A
Proposta de Emenda à Constituição (PEC 55/2016) que limita os gastos
públicos pelos próximos 20 anos à correção da inflação do ano anterior
deverá aumentar a desigualdade social no país e impactar as políticas
sociais, na avaliação de economistas que participaram hoje (3) de
audiência pública na Comissão de Assuntos Econômicos (CAE) no Senado.
Para
a professora de economia da Universidade Federal do Rio de Janeiro
(UFRJ) Esther Dweck, a PEC está baseada em um diagnóstico equivocado
sobre a situação fiscal do país e vai piorar a distribuição de renda e a
possibilidade de recuperação da economia.
“A
política fiscal é crucial para a distribuição de renda. A distribuição
de renda não se dá pelo sistema produtivo. Ela se dá pela capacidade que
os estados têm de arrecadar parte da renda que foi gerada na economia e
redistribuir essa renda”, avaliou Esther, ex-secretária de Orçamento do
Ministério do Planejamento no governo da ex-presidenta Dilma Rousseff.
Para
a economista, o governo precisa intervir na desaceleração econômica e
não cortar mais despesas. Ela argumenta que a crise fiscal não é
resultado de um crescimento maior de despesas, mas de queda na receita
por causa da diminuição da arrecadação, decorrente da crise econômica.
“A
PEC não trata de arrecadação, não trata de pagamento de juros [da
dívida] e não trata de retomada do crescimento. Ao contrário, ela tende a
piorar a retomada do crescimento. Os únicos alvos da PEC são as
despesas primárias, que, no Brasil, são justamente o principal elemento
de distribuição de renda que a gente teve nos últimos tempos”, afirmou a
professora da UFRJ.
Segundo
a ex-secretária de Orçamento, a PEC propõe um corte sistemático das
despesas em proporção do Produto Interno Bruto (PIB), soma de todas as
riquezas produzidas pelo Brasil, o que vai afetar as despesas sociais.

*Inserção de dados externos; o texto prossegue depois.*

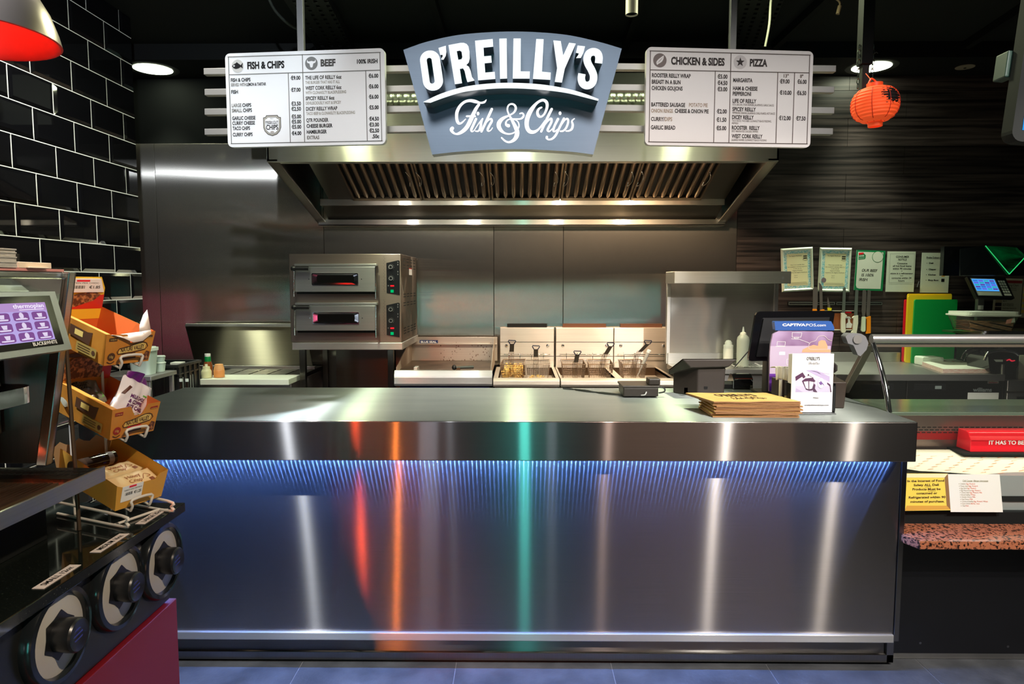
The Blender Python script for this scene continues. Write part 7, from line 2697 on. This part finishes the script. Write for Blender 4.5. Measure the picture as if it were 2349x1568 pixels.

“A ideia é que se reduzam em torno de 0,5% do PIB ao ano as despesas
primárias […]. O que mais cresceu nos últimos anos foram as despesas
sociais. No caso de saúde e educação, em relação aos mínimos, a gente
antes tinha um percentual fixo de receitas e agora eles necessariamente
vão cair.”
Conselho Federal de Economia
O
presidente do Conselho Federal de Economia (Cofecon), Júlio Miragaya,
reconhece a necessidade de o Brasil retomar o quanto antes o crescimento
econômico. “Evidentemente, todos estão cientes das consequências
sociais que a recessão econômica tem provocado nas pessoas,
particularmente o elevado índice de desemprego. Mas esse crescimento não
pode se dar a qualquer preço. Ele tem que preservar a inclusão social e
avançar na distribuição social e espacial da renda”, disse.
Para
o Cofecon, os gastos públicos primários da União têm contribuído para
diminuir as desigualdades, o que pode ser comprometido com o atual
formato da PEC 55.
“O
Brasil persiste como um dos países de maior desigualdade social e o
principal mecanismo da concentração da renda e da riqueza é nosso modelo
tributário, altamente regressivo, economicamente irracional e
socialmente injusto. Nós tributamos o consumo e a produção.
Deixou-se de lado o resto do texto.